The Corner

Law & the Courts

Colorado Grinches Ruin the Supreme Court’s Christmas

There is much more to say about the Colorado supreme court’s 4–3 decision, spread across 213 sprawling pages, disqualifying Donald Trump from the state’s primary ballot on the grounds that he “engaged in” insurrection within the meaning of Section 3 of the 14th Amendment. I’ve previously explained why that’s wrong as a matter of the original public meaning of Section 3. But this much seems clear from a first perusal: The Supreme Court is not going to be able to duck the issue or delay it. As I have discussed before, there are two problems with getting the question to the Court: Somebody needs to have standing, and the Court won’t leap to the issue if it thinks it can be put off until later. The Colorado supreme court just bulldozed both of those objections, and because the Supreme Court won’t revisit the state-law rulings, it will have to address only the questions of federal law.

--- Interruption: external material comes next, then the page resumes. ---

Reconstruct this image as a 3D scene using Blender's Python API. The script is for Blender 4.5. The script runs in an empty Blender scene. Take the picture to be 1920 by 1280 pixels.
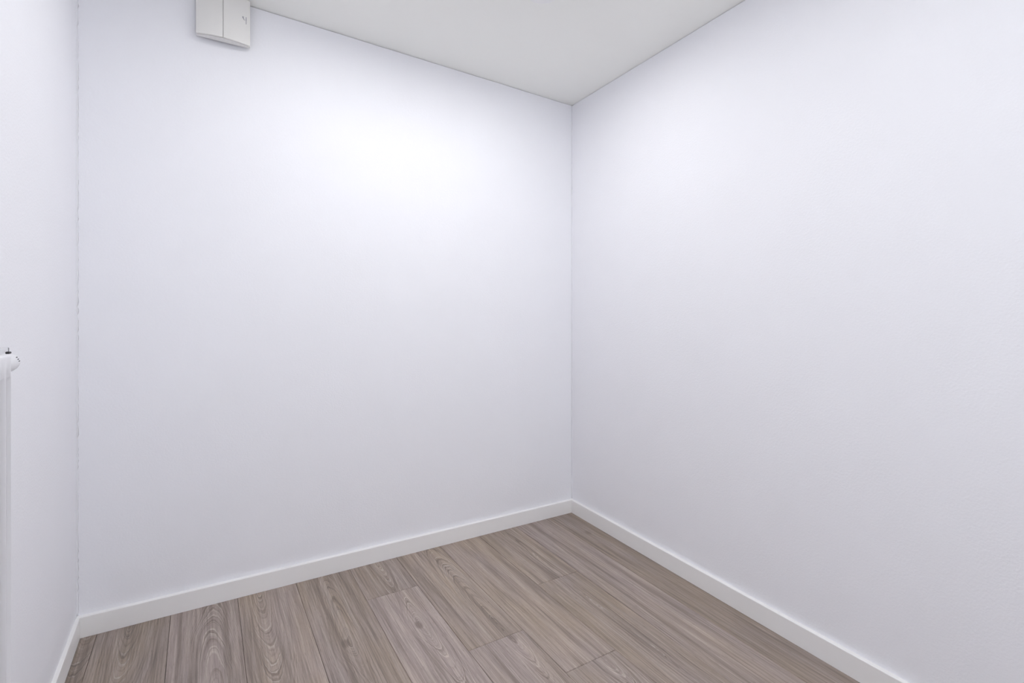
import bpy, bmesh, math, random
from mathutils import Vector, Matrix

random.seed(7)
scn = bpy.context.scene
col = scn.collection

# ------------------------------------------------------------------ camera
cam_data = bpy.data.cameras.new('camera')
cam_data.sensor_width = 36.0
cam_data.lens = 880.0 / 1920.0 * 36.0
cam_data.shift_y = -43.0 / 1920.0
cam_data.clip_start = 0.02
cam = bpy.data.objects.new('camera', cam_data)
cam.location = (0.0, 0.0, 1.2)
cam.rotation_euler = (math.radians(90), 0, 0)
col.objects.link(cam)
scn.camera = cam

# ------------------------------------------------------------------ world, exposure, lamps' strength
world = bpy.data.worlds.new('world')
scn.world = world
world.use_nodes = True
world.node_tree.nodes['Background'].inputs['Color'].default_value = (0.91, 0.95, 1.0, 1)
world.node_tree.nodes['Background'].inputs['Strength'].default_value = 5.0
scn.view_settings.view_transform = 'Standard'
scn.view_settings.look = 'None'
scn.view_settings.exposure = 0.0
scn.view_settings.gamma = 1.0
scn.view_settings.use_curve_mapping = False
scn.cycles.max_bounces = 14
scn.cycles.diffuse_bounces = 10
LAMP = 298.0                      # radiance of the downlights' opal lenses
LAMP_COLOR = (1.0, 1.0, 1.0)

# ------------------------------------------------------------------ room frame
# u runs along the right wall from the back corner towards the camera, v along the back wall to the left
CX, CY = 0.36745, 2.90269
RU = (0.498378, -0.866960)
RV = (-0.866960, -0.498378)
ROOM = Matrix(((RU[0], RV[0], 0, CX), (RU[1], RV[1], 0, CY), (0, 0, -1, 0), (0, 0, 0, 1)))
def P(u, v, z):
    return Vector((CX + RU[0]*u + RV[0]*v, CY + RU[1]*u + RV[1]*v, z))
U_FRONT = 3.55
V_LEFT0, LEFT_SLOPE = 2.2927, -0.07919          # skirting face of the left wall: v = V_LEFT0 + LEFT_SLOPE*u
def v_left(u): return V_LEFT0 + LEFT_SLOPE*u
def z_ceil(u, v): return 2.528 + 0.0227*v - 0.021*u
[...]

On the standing issue, the Colorado court found that state law allowed the challengers to toss Trump from the ballot. Assuming Trump appeals that decision, there is no real doubt under federal law that he has standing to take a case to federal court on whether, as a matter of federal law, he is disqualified from the ballot. On the issue of prematurity, the Colorado court ruled as a matter of state law that it had to decide the question in time for the January 5 deadline to settle the Colorado Republican primary ballot. So, the Court will be called upon not only to hear full briefing and argument on the federal questions, but to do so and rule before January 5.

That doesn’t mean the Court will end up deciding whether Trump engaged in insurrection. Trump has a number of federal-law defenses: that Section 3 isn’t self-executing without implementing legislation or a criminal conviction, that it doesn’t cover the president, that the First Amendment protects Trump’s speech and wasn’t implicitly repealed in that regard by the 14th Amendment, that the Republican Party has a First Amendment right of association to put an ineligible candidate on its primary ballot, and even that Trump may have a legal defense because the Senate didn’t convict him on effectively the same charge. I remain skeptical of these defenses, some more than others, but several of them have their scholarly supporters. But the Court will have to wade through the whole mess unless Trump decides for strategic reasons that he doesn’t want to challenge the ruling.

Merry Christmas, John Roberts. Hope you and your colleagues didn’t have plans.